§ PROBLEM DESCRIPTION: Quote only the lines from the top of the listing below down to and including the line with "R = math.radians".

start DATASET SECTION

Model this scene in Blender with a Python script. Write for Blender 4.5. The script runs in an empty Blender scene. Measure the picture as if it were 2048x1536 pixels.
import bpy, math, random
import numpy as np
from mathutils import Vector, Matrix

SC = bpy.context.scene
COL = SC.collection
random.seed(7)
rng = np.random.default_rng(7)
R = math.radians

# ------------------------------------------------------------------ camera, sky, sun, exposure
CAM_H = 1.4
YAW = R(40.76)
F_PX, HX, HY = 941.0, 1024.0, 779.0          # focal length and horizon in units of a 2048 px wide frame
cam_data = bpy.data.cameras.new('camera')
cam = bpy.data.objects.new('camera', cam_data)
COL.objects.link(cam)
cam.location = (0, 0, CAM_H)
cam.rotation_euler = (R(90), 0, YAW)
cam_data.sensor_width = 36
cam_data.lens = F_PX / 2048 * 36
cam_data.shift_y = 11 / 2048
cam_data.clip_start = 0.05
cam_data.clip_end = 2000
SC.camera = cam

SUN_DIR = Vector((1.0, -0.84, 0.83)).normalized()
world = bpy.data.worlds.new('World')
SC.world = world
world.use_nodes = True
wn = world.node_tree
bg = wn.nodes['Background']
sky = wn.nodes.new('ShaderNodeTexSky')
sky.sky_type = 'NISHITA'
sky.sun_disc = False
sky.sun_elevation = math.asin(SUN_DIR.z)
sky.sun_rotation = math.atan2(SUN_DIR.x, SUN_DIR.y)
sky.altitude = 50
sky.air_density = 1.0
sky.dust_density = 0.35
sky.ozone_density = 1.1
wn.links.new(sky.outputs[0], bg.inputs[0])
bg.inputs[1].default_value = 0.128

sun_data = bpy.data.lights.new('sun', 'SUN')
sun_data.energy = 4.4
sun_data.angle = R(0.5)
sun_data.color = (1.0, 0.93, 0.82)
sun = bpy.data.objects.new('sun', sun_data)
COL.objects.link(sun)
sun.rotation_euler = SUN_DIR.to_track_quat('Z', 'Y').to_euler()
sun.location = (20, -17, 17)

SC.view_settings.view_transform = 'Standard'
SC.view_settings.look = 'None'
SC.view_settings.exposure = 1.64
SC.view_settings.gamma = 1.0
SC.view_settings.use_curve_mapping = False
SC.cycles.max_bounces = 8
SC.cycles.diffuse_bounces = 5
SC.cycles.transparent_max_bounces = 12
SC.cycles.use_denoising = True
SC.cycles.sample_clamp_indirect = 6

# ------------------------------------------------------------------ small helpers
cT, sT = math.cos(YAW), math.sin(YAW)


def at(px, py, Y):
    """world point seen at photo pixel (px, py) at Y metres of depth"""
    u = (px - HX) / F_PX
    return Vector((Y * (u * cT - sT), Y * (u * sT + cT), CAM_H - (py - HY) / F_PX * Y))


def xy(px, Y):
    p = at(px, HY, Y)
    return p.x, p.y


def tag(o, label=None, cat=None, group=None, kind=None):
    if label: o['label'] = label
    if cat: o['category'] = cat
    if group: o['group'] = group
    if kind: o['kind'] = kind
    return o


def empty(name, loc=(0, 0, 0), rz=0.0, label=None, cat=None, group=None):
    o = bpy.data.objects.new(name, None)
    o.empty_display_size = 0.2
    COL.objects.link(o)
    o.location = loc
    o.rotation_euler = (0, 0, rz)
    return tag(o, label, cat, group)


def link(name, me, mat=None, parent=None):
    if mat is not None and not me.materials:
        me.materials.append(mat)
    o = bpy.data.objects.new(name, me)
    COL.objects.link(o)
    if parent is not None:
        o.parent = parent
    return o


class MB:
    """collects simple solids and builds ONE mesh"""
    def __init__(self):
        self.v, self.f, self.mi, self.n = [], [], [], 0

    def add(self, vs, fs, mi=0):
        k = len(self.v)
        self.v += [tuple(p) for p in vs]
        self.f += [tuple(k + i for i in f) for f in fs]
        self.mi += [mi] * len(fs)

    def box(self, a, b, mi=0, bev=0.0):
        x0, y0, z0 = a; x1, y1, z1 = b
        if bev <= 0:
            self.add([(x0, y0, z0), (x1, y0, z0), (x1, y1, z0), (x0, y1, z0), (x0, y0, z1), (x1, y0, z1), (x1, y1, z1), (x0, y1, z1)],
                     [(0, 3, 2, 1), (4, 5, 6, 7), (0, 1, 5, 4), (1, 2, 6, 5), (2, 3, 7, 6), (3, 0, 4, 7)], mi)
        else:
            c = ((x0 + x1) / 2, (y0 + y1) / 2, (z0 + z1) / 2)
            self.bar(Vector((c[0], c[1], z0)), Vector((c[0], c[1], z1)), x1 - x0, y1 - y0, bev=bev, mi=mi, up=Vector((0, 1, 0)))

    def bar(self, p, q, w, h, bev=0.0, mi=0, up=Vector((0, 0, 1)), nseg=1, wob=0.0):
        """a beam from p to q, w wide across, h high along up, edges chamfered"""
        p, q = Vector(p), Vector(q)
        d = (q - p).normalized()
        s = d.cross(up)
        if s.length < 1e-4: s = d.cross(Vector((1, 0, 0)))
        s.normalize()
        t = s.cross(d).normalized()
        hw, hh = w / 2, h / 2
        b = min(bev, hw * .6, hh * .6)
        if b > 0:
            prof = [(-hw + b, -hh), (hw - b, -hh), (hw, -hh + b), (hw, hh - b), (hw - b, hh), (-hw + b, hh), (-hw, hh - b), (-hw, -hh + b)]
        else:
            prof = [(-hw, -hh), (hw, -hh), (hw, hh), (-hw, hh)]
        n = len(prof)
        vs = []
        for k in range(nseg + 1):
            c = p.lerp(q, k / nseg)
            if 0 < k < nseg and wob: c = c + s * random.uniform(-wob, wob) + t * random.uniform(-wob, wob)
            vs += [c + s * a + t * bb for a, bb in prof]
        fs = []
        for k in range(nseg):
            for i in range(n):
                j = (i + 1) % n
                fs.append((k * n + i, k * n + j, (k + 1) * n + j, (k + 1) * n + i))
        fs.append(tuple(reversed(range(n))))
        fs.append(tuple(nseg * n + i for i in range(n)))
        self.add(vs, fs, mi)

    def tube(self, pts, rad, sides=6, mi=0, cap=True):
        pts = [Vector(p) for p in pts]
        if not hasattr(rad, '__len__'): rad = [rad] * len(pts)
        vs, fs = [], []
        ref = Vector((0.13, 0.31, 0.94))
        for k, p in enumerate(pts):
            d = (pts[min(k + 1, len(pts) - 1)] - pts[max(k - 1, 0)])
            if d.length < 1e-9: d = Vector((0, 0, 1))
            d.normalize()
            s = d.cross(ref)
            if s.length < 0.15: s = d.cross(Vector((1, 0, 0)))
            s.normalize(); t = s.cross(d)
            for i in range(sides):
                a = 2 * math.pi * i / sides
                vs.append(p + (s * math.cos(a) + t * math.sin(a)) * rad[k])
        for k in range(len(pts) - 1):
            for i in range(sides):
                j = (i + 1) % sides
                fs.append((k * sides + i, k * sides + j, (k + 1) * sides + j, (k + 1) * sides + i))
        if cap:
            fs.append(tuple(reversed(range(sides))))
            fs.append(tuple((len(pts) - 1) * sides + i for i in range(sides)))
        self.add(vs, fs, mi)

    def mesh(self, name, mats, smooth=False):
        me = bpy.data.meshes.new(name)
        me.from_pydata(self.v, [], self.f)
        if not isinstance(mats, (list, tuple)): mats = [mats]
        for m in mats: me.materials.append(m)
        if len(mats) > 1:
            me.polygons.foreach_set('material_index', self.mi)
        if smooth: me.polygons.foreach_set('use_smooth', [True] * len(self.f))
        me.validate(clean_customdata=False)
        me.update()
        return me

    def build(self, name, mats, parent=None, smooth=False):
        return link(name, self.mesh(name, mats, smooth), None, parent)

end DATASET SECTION

§ TASK ANSWER:
Model this scene in Blender with a Python script. Write for Blender 4.5. The script runs in an empty Blender scene. Measure the picture as if it were 2048x1536 pixels.
import bpy, math, random
import numpy as np
from mathutils import Vector, Matrix

SC = bpy.context.scene
COL = SC.collection
random.seed(7)
rng = np.random.default_rng(7)
R = math.radians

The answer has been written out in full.